The meeting is broken into 3 big segments with a brief greeting.

After we greet them, we ask them for “shout-outs”.  A shout-out is a public acknowledgement of exceptional acts by the counselors.  For example, a counselor that misses part of their off-lunch to help a reluctant camper go on the zipline will get recognized by another counselor that was there. Instructors that create new and exciting ways to engage their campers get acknowledged. Someone else may get praised for encouraging a shy camper to reach out to others or redirecting a homesick camper.

This portion accomplishes three things.  First, it creates a culture of appreciation.  Second, it puts our attention on our intention.  Finally, it provides all the other counselors with specific ideas of how to teach better, connect with campers or be creative.  If a counselor is praised on Wednesday night for getting at eye level with an 8 year old, we will see dozens of campers doing the same thing the next day.
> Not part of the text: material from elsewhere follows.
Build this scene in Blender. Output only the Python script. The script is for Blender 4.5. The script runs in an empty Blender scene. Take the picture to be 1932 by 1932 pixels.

After the shout-outs, we present awards to the three outstanding counselors of the week: the Outstanding Activity Instructor, the Tiger of the Week (outstanding make counselor) and the Tigress of the Week (outstanding female counselor).  We call them “Tigers” in reference to the Tiger Story , (see the article above).  These awards are nominated and voted on by the Leadership Team.  The Leadership Team member who manages the awardee then gives an introduction that is very specific about why we selected him or her.  The leader attempts to keep the name a mystery as long as possible while describing all the attributes of the winner.  The winner gets the t-shirt you see pictured.

Once again, we are very intentional and specific in these introductions.  We want everyone to know what we value and to celebrate excellence.

The final portion of the meeting consists of short talks by the directors: Leah Ma’am, Garcia Ma’am, Robbie Sir, Shirley Sir, Susie Ma’am and me. These comments are meant to be appreciative and validating.  Shirley Sir always shares a nice turn of phrase (e.g., the opportunity of a lifetime must be realized within the lifetime of the opportunity). We conclude reminding them that they are part of a rare and precious thing - a group of people that is united in purpose that also deeply cares for each other. They are generally young and can take mission and community for granted.  We want them to savor this place and our purpose.

We leave oddly rejuvenated.  Tired, yes, but happy and excited.

Most counselors return with smiles on their faces.  I am sure that they fall asleep before the head hits the pillow, but I also know that they will enjoy a sleep well-earned.